In much the same way that thousands of endangered plants and animals are struggling to survive in a changing environment, some languages are at risk of being lost forever because the people who speak them are dwindling in number and young people are not learning them anymore.
That has prompted a team of scientists to travel around the world with microphones and video cameras to document as many dying languages as they can before it's too late. In some places the researchers are starting programs to help young people learn these languages.
About 7,000 languages are spoken in the world today, but one dies out about every two weeks, says K. David Harrison, a linguistics professor at Swarthmore College and research director of a group in Oregon dedicated to preserving endangered languages.
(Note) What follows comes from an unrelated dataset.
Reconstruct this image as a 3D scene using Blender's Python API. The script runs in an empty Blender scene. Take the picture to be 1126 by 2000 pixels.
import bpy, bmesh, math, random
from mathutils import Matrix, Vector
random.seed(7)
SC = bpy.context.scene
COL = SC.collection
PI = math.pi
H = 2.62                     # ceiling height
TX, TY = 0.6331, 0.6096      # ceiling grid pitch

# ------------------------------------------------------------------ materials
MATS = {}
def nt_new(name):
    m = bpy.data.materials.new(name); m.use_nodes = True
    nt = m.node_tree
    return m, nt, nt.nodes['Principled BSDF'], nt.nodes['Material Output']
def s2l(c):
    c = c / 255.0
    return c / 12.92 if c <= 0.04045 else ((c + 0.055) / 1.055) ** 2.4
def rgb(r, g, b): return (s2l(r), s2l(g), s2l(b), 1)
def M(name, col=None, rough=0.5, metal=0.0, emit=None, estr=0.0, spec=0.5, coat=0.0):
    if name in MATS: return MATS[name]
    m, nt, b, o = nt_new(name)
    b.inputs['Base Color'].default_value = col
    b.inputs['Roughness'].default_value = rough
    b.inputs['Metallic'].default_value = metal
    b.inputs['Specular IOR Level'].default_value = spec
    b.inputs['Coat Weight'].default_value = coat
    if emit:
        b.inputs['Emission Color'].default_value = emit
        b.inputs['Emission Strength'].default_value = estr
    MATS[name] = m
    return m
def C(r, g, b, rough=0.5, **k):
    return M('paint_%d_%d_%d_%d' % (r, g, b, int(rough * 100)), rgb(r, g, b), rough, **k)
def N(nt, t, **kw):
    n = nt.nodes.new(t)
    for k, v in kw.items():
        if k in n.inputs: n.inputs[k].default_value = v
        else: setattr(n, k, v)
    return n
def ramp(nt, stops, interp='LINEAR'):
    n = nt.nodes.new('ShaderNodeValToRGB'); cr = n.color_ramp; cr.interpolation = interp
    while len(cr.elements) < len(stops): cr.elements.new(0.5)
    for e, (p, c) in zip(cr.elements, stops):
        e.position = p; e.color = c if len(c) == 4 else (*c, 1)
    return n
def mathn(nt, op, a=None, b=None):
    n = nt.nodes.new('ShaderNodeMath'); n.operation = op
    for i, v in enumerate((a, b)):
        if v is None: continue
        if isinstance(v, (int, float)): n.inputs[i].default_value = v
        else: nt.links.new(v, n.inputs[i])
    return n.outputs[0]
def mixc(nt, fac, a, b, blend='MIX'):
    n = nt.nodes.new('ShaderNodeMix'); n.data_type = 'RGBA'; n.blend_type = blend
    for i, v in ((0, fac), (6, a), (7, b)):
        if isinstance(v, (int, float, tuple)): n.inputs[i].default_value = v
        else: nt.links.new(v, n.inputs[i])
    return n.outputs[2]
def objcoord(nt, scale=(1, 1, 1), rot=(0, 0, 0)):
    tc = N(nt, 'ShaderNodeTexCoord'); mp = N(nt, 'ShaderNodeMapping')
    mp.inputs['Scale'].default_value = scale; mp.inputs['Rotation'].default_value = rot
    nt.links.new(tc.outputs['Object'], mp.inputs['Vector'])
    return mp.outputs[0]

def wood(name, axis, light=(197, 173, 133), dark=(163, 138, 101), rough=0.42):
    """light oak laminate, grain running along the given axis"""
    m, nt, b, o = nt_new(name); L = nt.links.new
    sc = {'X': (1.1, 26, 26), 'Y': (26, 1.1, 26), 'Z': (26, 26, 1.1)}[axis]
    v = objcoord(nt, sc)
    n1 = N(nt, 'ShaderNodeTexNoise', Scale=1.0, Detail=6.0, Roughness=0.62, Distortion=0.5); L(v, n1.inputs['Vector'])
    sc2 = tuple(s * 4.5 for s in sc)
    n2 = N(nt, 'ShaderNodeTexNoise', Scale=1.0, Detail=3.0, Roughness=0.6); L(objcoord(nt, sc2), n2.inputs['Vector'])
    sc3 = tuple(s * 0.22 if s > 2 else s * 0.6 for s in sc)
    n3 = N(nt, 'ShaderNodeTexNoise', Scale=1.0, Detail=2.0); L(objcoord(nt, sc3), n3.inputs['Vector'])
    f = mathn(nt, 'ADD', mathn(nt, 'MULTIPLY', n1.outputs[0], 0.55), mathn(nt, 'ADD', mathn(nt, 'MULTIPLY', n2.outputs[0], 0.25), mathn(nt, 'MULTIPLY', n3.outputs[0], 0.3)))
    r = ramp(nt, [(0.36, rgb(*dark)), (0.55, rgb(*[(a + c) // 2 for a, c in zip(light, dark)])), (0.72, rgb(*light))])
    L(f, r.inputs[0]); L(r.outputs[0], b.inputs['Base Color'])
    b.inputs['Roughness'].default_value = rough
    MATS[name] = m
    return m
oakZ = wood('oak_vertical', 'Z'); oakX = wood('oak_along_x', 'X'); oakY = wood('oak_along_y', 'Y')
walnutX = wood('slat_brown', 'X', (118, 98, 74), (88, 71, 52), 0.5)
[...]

That rate of loss is especially troubling, he says, because about half of those languages have no written form; they have been passed along orally from one generation to the next.
"If the last speaker of many of these vanished tomorrow, the language would be lost because there is no dictionary, no literature, no text of any kind," Harrison says.
Also lost would be all the unique knowledge in those languages, including information about animals and plants known only to native speakers.
In Brazil, for example, the Kayapo language distinguishes among 56 kinds of bees, many of them not known to modern scientists. Each kind of bee is different in the way it flies, or the wax it makes, or the way it smells -- or, in one case, how tasty its larvae are. Lose that language and you could end up eating the totally wrong kind of bee maggot!
Among the rarest languages is Siletz Dee-ni, the last survivor of 27 languages once spoken on the Siletz Indian Reservation in Oregon. Only one Siletz Dee-ni speaker is left.
Yawuru and Magati Ke are two of about 230 languages spoken in Australia, at least 50 of which have never been written. Among them is Kune, a language that even has a special word, barrkmulbardme, for "a hopping male Black Wallaroo," a kangaroo-like animal.
And you thought English grammar was hard.